◆ WHAT YOU WILL DO: Every line with the string "Blender" should be gathered.

◆ RECORD EXCERPTS:

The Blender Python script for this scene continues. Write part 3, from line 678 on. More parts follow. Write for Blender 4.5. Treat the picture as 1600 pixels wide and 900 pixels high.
* * *
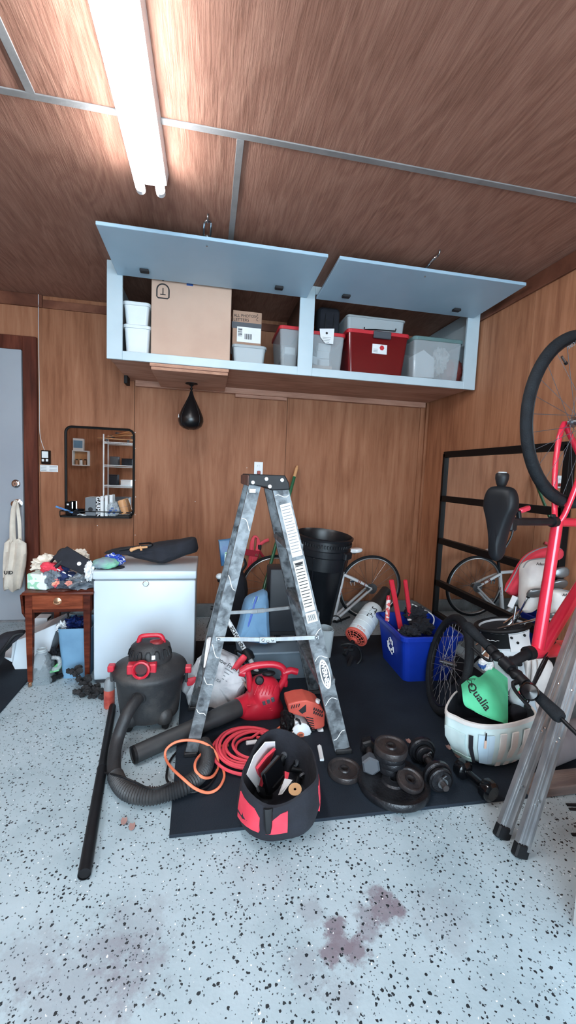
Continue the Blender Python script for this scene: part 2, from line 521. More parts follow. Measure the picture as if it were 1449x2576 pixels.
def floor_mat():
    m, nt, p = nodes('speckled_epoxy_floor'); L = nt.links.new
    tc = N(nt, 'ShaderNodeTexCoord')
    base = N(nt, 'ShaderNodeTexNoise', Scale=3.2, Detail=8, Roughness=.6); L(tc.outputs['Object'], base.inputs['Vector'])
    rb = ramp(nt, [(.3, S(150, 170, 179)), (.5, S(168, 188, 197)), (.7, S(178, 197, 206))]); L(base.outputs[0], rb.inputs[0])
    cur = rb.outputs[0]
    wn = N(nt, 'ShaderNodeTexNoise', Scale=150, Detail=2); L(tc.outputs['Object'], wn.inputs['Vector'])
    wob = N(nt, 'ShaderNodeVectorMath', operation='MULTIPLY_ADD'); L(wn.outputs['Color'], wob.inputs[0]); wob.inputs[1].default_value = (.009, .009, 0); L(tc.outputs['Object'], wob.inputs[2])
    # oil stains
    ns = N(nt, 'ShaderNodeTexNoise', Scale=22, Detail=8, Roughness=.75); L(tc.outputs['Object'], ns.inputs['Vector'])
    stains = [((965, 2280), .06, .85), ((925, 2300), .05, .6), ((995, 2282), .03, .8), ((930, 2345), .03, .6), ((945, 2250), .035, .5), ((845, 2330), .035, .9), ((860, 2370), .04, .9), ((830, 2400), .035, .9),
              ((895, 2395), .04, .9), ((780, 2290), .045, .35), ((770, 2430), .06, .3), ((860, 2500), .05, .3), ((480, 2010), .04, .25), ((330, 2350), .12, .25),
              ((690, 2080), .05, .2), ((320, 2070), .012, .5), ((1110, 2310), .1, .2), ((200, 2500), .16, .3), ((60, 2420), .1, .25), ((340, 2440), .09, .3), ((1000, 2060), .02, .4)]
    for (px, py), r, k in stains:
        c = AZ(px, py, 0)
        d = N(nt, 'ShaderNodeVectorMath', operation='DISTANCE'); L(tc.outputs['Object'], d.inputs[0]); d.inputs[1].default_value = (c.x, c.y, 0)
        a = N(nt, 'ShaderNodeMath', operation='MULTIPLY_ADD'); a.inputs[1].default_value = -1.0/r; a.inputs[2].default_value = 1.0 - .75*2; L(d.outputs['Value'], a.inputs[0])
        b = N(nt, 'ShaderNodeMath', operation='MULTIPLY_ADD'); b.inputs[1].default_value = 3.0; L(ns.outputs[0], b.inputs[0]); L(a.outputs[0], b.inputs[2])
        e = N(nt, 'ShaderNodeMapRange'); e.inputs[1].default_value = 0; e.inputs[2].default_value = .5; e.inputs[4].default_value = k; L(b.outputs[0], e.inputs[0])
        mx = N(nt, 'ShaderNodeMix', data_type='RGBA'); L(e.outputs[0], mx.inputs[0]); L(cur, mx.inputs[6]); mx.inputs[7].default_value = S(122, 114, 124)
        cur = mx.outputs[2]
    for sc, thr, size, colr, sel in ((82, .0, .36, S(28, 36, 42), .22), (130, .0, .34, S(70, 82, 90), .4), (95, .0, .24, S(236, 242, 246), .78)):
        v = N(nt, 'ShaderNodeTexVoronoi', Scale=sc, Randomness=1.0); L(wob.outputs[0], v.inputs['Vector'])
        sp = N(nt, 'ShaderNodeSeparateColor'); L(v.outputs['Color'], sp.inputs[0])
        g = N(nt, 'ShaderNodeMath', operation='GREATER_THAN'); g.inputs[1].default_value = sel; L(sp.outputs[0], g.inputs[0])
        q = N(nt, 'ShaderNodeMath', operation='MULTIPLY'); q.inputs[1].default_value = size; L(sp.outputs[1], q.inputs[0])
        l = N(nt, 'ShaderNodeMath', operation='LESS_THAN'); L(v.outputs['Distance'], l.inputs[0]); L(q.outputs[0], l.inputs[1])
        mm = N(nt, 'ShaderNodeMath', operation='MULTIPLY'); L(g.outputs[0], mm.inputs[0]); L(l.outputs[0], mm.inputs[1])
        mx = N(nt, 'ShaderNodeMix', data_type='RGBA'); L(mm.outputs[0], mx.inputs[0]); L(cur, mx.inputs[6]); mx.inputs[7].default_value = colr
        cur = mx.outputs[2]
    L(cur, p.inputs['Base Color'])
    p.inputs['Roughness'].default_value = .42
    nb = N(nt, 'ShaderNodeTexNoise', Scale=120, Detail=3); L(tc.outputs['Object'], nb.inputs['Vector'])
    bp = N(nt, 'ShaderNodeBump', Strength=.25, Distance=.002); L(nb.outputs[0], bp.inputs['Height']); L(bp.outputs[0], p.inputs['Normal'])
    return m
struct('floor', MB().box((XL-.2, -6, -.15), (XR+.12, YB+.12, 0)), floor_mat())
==
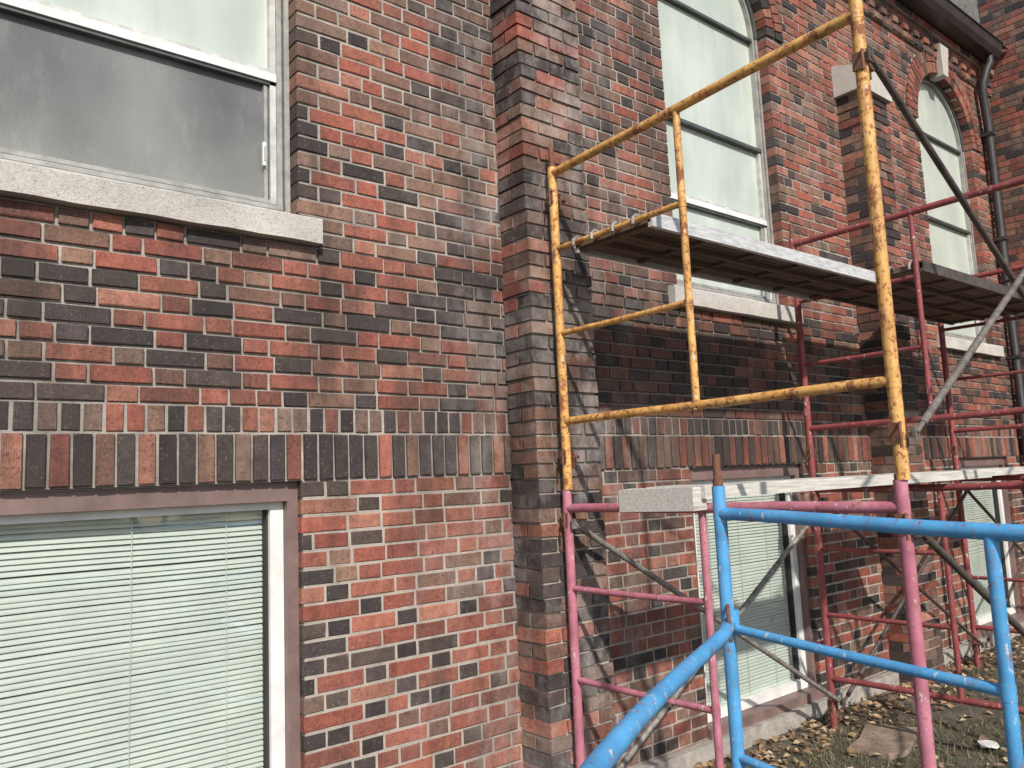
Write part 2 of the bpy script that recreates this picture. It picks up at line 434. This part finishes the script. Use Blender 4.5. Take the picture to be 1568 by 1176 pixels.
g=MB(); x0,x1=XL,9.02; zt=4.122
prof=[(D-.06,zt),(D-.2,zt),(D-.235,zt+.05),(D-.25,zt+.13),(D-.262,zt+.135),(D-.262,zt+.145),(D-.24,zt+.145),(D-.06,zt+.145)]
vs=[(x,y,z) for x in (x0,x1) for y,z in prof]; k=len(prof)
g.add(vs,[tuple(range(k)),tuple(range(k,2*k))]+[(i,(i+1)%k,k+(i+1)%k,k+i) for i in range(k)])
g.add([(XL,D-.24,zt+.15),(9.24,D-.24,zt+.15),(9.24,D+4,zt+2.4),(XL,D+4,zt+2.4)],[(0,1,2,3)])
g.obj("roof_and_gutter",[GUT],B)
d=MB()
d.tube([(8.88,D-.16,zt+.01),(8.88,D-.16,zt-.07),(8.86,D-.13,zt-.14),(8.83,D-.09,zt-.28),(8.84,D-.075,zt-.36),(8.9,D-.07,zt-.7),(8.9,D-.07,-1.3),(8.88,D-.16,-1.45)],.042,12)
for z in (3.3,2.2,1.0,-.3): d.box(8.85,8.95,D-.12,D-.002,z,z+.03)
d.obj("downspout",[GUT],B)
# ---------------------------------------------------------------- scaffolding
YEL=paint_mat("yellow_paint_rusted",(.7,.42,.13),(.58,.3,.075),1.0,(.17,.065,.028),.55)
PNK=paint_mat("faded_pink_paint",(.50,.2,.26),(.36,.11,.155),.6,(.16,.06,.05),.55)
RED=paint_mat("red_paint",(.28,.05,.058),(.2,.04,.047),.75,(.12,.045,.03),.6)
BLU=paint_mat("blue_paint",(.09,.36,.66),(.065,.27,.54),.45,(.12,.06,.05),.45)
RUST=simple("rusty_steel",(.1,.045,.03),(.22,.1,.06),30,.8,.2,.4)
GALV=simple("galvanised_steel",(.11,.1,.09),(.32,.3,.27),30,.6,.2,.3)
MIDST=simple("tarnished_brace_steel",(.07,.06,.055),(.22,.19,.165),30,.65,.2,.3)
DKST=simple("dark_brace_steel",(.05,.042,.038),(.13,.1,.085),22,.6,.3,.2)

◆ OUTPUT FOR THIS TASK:
The Blender Python script for this scene continues. Write part 3, from line 678 on. More parts follow. Write for Blender 4.5. Treat the picture as 1600 pixels wide and 900 pixels high.
Continue the Blender Python script for this scene: part 2, from line 521. More parts follow. Measure the picture as if it were 1449x2576 pixels.
Write part 2 of the bpy script that recreates this picture. It picks up at line 434. This part finishes the script. Use Blender 4.5. Take the picture to be 1568 by 1176 pixels.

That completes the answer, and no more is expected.